Cette étoile qu’on désignait sous le nom d’étoile de Jacob, tout le monde l’attendait. On savait même que le Messie devait naître d’une vierge. (Cf. Loth, page 353). Les Testaments des douze patriarches le prédisaient comme tel. Et c’était bien l’interprétation que donnait la Septante du prophète Isaïe (7,14).

Quelle était la nature de l’étoile des mages ? Gertoux et Arthur Loth penchent pour un phénomène miraculeux. Petitfils propose de revenir à la vieille hypothèse de Kepler. L’étoile ne serait pas une étoile, mais seulement un astérisme, en l’occurrence une conjonction remarquable des planètes Jupiter et Saturne, par trois fois en – 7, et rejointes par la planète Mars en – 6, pour former un brillant trio. Mais Arthur Loth objecte que ces trois astres ne se sont jamais approchés à moins d’un degré (le diamètre apparent du soleil, comme de la lune, n’excède guère un demi degré). Ils ne prenaient pas l’aspect d’un unique objet céleste. La formation obtenue n’était pas d’une exceptionnelle luminosité. D’autre part, les astronomes, ou astrologues, antiques savaient fort bien identifier chacune des planètes et les phénomènes de conjonction, ou d’occultation, des astres, s’ils étaient relativement rares, n’étaient pas inconnus, et ils étaient facilement identifiés comme tels, même si souvent on leur accordait une signification religieuse. 
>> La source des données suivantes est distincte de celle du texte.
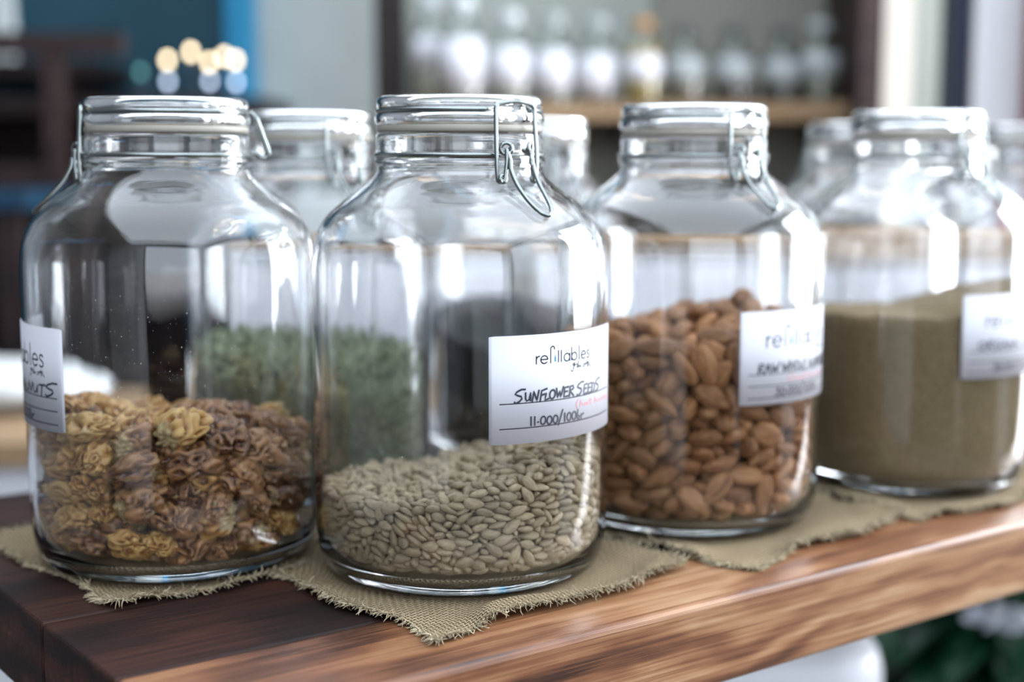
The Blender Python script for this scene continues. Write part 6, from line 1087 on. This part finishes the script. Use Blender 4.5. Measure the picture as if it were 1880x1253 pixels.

D’ailleurs, le 17 juin de l’an – 2, se produisit une conjonction de Jupiter et de Vénus dans la constellation du Lion, symbole de la tribu de Juda. Le phénomène dut être autrement brillant. Et – 2 serait pour nous la date réelle de la naissance de Jésus…

Petitfils croit trouver une confirmation de sa conjecture dans les récits remarquables du Josèphe slave, que le père Etienne Nodet, de l’Ecole biblique de Jérusalem, tend à démontrer comme authentiques : ils seraient la traduction authentique du Josèphe araméen que l’on croyait perdu. Ils nous fournissent des renseignements fort originaux sur Jésus-Christ, et très voisins de la tradition évangélique. Le lecteur du Forum pourra consulter des extraits sur Internet, dans les cahiers de l’Association Jean Carmignac (cahier n° 41). Des sages persans vinrent trouver le roi Hérode. « L’image de l’étoile nous est apparue pour signifier la naissance d’un roi par lequel le monde entier serait maintenu. Et regardant cette étoile nous avons fait route pendant un an et demi vers cette ville, et nous n’avons pas trouvé de fils de roi. Et maintenant l’étoile nous est cachée. » Puis l’astre réapparaît : « Une étoile ineffable nous est apparue, distincte de toutes les autres. Ce n’était pas l’une des sept planètes, ni l’un des lanciers, ni l’un des écuyers, ni l’un des archers, ni l’une des comètes, mais elle était excessivement brillante, comme le soleil et elle était joyeuse. Et c’est en l’observant que nous sommes arrivés à toi. Mais lorsque nous fûmes arrivés l’étoile disparut jusqu’à maintenant : alors que nous venions vers toi, elle a réapparu. » Finalement Hérode lui-même voit l’étoile. « Et il leur donna une escorte incluant son frère et des notables pour aller voir celui qui était né. Mais comme ils étaient en route, l’étoile disparut une fois de plus et ils revinrent de nouveau. Et les Perses lui demandèrent de les laisser aller seuls, promettant qu’ayant trouvé l’enfant, ils reviendraient le lui dire. Ils lui firent un serment, convaincus que l’étoile les ferait revenir par le même chemin. Et ils suivirent l’étoile. Et il les attendit un an, mais ils ne vinrent pas à lui. Et il était furieux, et il convoqua les prêtres qui étaient ses conseillers, et il leur demanda si l’un d’eux comprenait la signification de cette étoile. Et ils lui répondirent : ‘Il est écrit : Une étoile brillera de Jacob et un homme se lèvera de Juda. Et Daniel écrit qu’un prêtre doit venir, mais nous ne savons pas qui il est. Nous comprenons qu’il naîtra sans père’. » (Pages 9-10).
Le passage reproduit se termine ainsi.